▶ **INFORMATION PROVIDED**
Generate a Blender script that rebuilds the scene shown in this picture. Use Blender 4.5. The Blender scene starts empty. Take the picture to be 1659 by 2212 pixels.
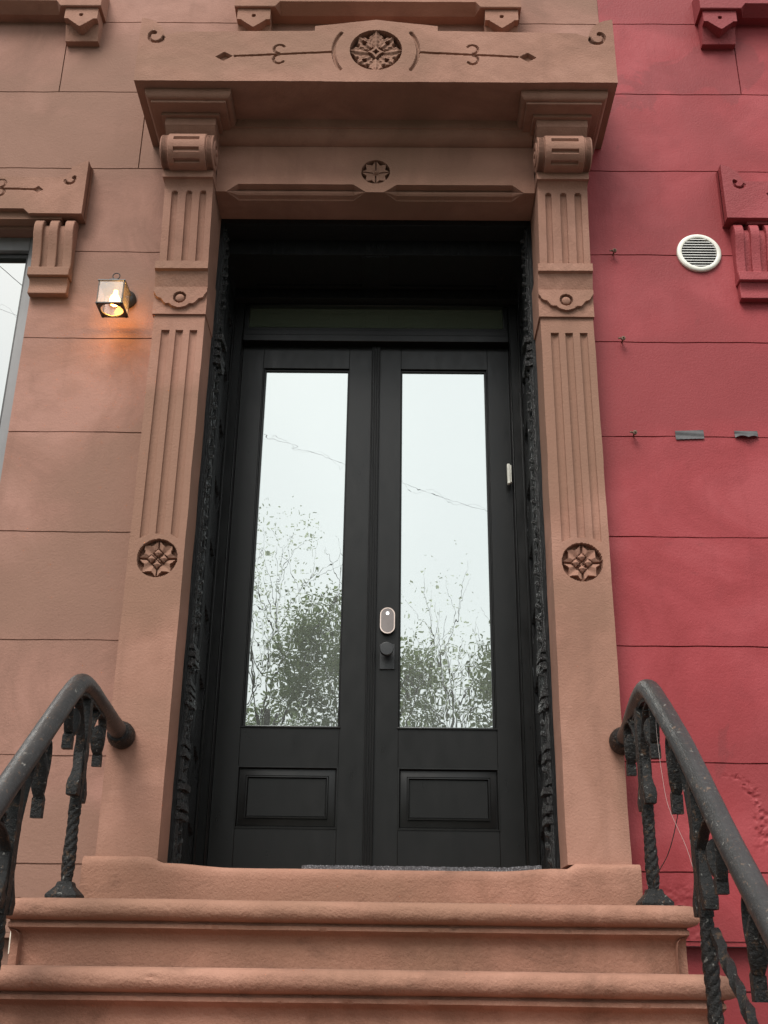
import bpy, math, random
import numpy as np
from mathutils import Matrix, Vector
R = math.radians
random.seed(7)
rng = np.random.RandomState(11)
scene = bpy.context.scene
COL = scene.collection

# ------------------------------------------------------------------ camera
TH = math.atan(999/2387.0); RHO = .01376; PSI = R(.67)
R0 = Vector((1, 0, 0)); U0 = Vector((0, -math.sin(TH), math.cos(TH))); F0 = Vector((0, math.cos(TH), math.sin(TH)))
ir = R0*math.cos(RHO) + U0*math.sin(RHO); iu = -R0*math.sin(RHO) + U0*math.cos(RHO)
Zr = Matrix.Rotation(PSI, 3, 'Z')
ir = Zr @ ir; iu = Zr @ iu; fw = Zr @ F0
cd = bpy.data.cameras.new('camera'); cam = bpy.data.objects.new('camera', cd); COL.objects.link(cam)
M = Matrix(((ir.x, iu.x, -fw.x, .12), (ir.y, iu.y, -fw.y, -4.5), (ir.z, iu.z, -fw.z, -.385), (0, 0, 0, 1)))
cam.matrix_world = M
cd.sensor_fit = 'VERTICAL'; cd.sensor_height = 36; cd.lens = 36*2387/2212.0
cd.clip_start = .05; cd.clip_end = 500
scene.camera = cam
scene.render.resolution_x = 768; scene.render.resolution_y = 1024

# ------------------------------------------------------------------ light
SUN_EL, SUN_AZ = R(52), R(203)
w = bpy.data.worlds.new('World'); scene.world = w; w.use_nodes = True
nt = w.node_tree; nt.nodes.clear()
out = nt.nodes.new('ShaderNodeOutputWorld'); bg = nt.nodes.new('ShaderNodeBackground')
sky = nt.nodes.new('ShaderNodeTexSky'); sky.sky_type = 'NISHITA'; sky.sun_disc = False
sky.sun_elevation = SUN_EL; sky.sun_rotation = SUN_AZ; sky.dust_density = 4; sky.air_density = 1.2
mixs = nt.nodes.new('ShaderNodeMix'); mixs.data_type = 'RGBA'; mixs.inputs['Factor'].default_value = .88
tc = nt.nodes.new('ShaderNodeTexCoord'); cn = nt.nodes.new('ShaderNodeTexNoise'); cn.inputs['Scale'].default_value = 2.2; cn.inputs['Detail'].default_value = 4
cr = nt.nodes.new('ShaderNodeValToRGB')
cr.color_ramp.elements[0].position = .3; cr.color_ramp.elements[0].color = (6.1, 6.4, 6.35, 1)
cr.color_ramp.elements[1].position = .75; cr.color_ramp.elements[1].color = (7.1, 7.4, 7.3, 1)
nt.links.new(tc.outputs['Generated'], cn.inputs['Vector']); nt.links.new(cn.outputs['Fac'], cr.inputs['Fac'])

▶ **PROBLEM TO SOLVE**
Give again, exactly, the lines from the start of the data through the one holding "scene.render.resolution_x = 768;"; omit the pictures.

▶ **ANSWER TO THIS TASK**
Generate a Blender script that rebuilds the scene shown in this picture. Use Blender 4.5. The Blender scene starts empty. Take the picture to be 1659 by 2212 pixels.
import bpy, math, random
import numpy as np
from mathutils import Matrix, Vector
R = math.radians
random.seed(7)
rng = np.random.RandomState(11)
scene = bpy.context.scene
COL = scene.collection

# ------------------------------------------------------------------ camera
TH = math.atan(999/2387.0); RHO = .01376; PSI = R(.67)
R0 = Vector((1, 0, 0)); U0 = Vector((0, -math.sin(TH), math.cos(TH))); F0 = Vector((0, math.cos(TH), math.sin(TH)))
ir = R0*math.cos(RHO) + U0*math.sin(RHO); iu = -R0*math.sin(RHO) + U0*math.cos(RHO)
Zr = Matrix.Rotation(PSI, 3, 'Z')
ir = Zr @ ir; iu = Zr @ iu; fw = Zr @ F0
cd = bpy.data.cameras.new('camera'); cam = bpy.data.objects.new('camera', cd); COL.objects.link(cam)
M = Matrix(((ir.x, iu.x, -fw.x, .12), (ir.y, iu.y, -fw.y, -4.5), (ir.z, iu.z, -fw.z, -.385), (0, 0, 0, 1)))
cam.matrix_world = M
cd.sensor_fit = 'VERTICAL'; cd.sensor_height = 36; cd.lens = 36*2387/2212.0
cd.clip_start = .05; cd.clip_end = 500
scene.camera = cam
scene.render.resolution_x = 768; scene.render.resolution_y = 1024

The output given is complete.